外装に関しては好評だったロングノーズ・ショートデッキのフォルムを基本に、空力特性のいっそうの向上と洗練度のアップを図る。フロント部はロングノーズエンドやフード一体型バンパーを採用。リア部はラバー付き大型バンパーや角型テールランプなどを装着してダイナミックなスタイルを創出した。ボディタイプは先代と同様、2シーター(ホイールベース2320mm)と2by2(同2520mm)を用意する。
エンジンのラインアップについては、先代から採用しているL20E型1998cc直6OHC(130ps/17.0kg・m)に加え、従来は北米仕様に搭載していたL28E型2753cc直6OHC(145ps/23.0kg・m)を国内仕様にも設定する。また、2エンジンともに最新の日産排出ガス清浄化システムである“NAPS”を組み込み、昭和53年排気ガス規制をクリアした。サスペンションに関してはフロントが従来と同形式のマクファーソンストラット式を採用するが、リアは従来のトランスバースリンクによるストラット式からセミトレーリングアーム式に一新する。ステアリングギアの改善にも力を入れ、操舵時の剛性感のアップや摩擦抵抗の低減などを実施。また、ドイツのZF社と提携して開発したインテグラルパワーステアリングも設定した。
開発陣は居住空間の快適性向上についても努力する。室内幅は2by2が従来比75mm、2シーターが同30mmほど拡大。さらに、インストアンダーカバーや一体成型ダッシュインシュレーターなどを装着してパワートレイン関係の騒音振動対策を施す。空調に関しては室内空気流の見直しや換気量のアップ、大容量ヒーターコアシステムとブロアモーターの採用などで理想的な冷暖房性能を追求。オートエアコンも新開発した。シートは2シーターがスポーティなハイバックタイプで、2by2が豪華なローバックタイプ。運転席にはシートリフターおよびランバーサポートを装備した。

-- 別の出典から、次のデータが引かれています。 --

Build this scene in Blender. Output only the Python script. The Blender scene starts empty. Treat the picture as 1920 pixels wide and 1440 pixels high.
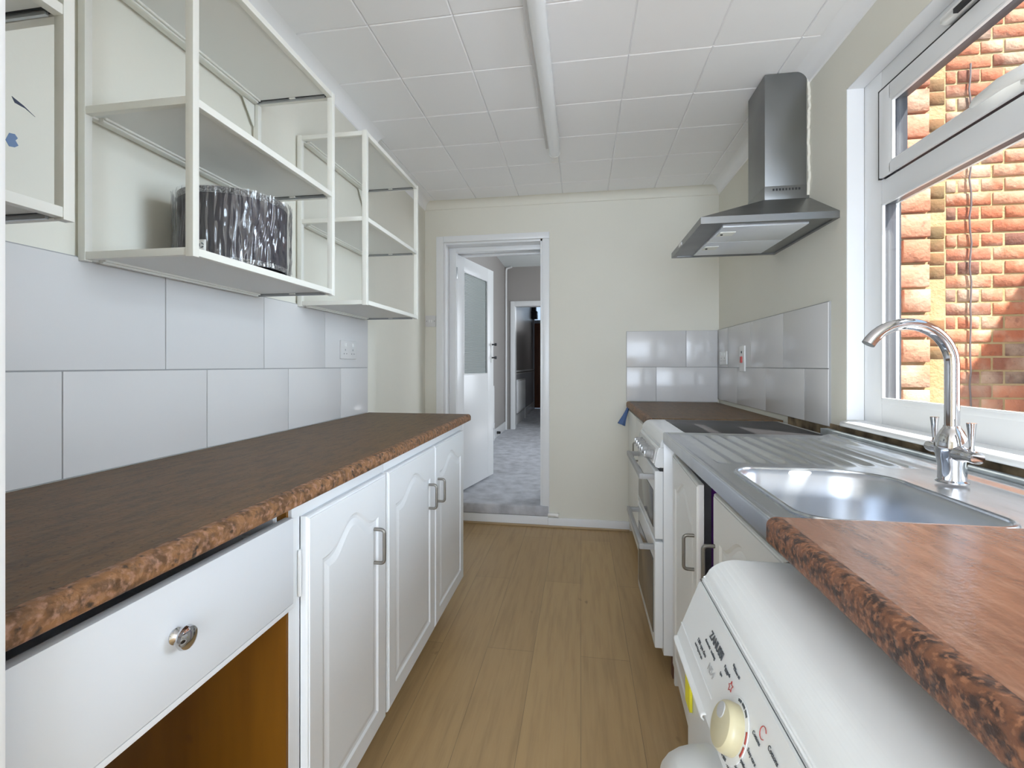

新世代の上級ハイウェイクルーザーに昇華したセリカXXとフェアレディZのライバルは、デビュー後も着実に改良を図っていく。セリカXXは1980年8月にマイナーチェンジを敢行し、リアサスペンションのセミトレーリングアーム化や5M-EU型2759cc直6OHC(145ps/23.5kg・m)への換装などを実施。一方のフェアレディZは1980年11月にガラス製の脱着式ルーフを組み込んだ“Tバールーフ”を設定し、1982年10月になるとターボチャージャー仕様(L20ET型エンジン)をラインアップに加えたのである。